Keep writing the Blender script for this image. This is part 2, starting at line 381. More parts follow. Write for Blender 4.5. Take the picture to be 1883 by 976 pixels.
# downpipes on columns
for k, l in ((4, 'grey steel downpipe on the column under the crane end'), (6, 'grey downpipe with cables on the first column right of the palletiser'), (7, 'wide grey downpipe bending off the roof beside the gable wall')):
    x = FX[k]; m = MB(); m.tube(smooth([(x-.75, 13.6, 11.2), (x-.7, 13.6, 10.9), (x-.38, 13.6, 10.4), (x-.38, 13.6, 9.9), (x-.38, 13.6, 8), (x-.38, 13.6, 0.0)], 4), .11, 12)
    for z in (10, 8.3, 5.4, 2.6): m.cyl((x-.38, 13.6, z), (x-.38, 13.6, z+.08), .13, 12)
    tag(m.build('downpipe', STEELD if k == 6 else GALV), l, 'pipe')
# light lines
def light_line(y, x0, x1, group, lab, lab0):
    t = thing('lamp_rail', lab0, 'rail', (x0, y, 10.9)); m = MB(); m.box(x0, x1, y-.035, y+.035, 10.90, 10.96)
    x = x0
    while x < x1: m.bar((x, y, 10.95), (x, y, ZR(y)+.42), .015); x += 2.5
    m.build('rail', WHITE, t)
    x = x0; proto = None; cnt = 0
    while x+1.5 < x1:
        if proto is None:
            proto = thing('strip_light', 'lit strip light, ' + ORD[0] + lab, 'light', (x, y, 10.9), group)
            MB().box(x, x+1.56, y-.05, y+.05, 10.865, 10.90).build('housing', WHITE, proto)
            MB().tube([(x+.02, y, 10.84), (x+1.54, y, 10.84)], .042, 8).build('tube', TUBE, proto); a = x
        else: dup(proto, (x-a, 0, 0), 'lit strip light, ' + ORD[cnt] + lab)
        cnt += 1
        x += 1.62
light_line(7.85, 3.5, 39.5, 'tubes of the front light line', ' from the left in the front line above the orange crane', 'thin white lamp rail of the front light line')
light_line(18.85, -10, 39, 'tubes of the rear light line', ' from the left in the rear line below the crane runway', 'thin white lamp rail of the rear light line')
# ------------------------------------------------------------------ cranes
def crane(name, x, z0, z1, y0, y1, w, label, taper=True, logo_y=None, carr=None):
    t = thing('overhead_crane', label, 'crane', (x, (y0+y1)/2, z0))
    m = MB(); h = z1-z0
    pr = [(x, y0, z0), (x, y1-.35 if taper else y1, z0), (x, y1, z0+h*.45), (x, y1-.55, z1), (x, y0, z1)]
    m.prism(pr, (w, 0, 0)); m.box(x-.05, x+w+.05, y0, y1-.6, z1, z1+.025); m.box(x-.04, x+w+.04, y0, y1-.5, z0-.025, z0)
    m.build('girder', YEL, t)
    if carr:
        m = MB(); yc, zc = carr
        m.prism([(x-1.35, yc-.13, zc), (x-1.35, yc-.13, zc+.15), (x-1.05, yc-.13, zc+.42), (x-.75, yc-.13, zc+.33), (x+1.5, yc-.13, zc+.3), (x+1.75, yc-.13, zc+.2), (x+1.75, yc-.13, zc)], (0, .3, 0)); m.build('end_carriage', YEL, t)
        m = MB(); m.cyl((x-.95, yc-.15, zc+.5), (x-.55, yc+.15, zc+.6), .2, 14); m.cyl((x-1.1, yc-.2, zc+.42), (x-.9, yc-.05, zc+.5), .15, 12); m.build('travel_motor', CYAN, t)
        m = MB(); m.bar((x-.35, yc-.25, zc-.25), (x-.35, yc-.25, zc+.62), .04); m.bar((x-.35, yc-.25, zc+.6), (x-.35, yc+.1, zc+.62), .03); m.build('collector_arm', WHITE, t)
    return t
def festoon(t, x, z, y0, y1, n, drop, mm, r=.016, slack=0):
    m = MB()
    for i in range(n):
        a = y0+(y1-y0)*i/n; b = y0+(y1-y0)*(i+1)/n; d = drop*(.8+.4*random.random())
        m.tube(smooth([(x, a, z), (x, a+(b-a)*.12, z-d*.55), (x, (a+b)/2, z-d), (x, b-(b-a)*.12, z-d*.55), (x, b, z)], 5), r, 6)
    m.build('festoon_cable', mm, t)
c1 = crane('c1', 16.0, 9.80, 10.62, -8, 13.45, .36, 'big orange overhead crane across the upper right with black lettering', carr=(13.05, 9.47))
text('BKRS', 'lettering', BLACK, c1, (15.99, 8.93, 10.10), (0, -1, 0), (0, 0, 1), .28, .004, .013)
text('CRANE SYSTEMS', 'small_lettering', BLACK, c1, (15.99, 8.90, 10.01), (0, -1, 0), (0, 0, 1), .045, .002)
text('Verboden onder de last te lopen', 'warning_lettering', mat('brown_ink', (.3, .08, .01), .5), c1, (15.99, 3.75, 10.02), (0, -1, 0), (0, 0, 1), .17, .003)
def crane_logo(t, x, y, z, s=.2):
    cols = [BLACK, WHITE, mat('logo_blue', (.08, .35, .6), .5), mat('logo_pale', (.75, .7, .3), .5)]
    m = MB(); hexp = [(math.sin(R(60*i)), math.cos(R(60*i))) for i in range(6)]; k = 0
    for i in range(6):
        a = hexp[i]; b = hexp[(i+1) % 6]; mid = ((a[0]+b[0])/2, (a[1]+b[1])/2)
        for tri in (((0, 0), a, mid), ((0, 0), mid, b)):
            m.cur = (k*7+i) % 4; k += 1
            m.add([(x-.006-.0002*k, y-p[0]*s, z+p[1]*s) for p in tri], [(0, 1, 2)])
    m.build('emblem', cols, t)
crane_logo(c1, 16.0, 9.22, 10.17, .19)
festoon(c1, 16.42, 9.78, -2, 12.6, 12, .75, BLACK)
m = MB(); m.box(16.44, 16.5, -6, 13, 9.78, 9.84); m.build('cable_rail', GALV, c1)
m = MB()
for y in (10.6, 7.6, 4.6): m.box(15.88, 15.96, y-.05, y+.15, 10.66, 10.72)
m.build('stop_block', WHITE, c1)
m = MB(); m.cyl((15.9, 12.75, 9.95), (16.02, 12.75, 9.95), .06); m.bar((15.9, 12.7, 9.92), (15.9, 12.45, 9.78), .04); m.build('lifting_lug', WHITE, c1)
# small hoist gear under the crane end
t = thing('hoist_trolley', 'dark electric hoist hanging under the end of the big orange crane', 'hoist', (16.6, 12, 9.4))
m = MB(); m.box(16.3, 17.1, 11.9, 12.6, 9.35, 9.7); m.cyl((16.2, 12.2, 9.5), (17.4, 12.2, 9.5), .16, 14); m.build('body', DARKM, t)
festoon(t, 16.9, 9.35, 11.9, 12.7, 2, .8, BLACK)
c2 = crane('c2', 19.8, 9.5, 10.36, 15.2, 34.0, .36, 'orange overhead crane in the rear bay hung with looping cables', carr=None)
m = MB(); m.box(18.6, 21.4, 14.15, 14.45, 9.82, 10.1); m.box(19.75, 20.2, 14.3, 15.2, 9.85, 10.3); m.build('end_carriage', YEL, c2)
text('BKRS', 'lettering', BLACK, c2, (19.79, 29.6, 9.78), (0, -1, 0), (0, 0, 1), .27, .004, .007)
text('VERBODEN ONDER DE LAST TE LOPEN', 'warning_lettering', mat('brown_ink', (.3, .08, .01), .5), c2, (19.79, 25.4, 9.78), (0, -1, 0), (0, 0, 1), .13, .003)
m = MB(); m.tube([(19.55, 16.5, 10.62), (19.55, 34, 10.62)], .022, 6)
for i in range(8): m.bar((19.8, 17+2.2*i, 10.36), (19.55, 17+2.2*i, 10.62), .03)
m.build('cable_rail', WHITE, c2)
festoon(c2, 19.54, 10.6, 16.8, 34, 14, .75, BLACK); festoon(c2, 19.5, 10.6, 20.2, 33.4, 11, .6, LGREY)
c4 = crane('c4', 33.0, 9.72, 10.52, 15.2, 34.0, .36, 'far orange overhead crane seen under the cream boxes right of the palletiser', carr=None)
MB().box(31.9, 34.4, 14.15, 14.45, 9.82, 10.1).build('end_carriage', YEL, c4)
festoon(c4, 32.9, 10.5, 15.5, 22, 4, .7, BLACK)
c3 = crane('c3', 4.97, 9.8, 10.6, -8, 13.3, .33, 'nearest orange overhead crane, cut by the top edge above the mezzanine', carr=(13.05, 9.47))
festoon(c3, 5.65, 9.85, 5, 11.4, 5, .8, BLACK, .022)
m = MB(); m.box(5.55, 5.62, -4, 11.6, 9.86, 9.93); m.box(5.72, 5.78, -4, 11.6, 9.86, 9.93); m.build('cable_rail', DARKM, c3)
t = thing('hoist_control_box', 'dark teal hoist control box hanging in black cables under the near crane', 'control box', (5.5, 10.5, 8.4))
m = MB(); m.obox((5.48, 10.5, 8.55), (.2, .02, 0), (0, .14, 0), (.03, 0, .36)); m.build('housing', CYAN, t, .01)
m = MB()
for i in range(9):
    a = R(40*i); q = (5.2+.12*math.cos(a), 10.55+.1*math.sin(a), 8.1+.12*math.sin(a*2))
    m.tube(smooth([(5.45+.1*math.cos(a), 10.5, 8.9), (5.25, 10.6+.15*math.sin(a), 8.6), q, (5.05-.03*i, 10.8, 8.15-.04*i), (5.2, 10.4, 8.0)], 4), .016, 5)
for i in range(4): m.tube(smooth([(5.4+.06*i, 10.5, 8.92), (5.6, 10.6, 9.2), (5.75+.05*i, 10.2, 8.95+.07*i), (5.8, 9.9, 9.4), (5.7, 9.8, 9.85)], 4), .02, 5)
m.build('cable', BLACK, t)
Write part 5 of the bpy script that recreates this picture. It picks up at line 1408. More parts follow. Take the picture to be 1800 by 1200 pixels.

◆ The request ◆
Find all lines where the word "pixels" appears. Copy them.

◆ Task solution ◆
Keep writing the Blender script for this image. This is part 2, starting at line 381. More parts follow. Write for Blender 4.5. Take the picture to be 1883 by 976 pixels.
Write part 5 of the bpy script that recreates this picture. It picks up at line 1408. More parts follow. Take the picture to be 1800 by 1200 pixels.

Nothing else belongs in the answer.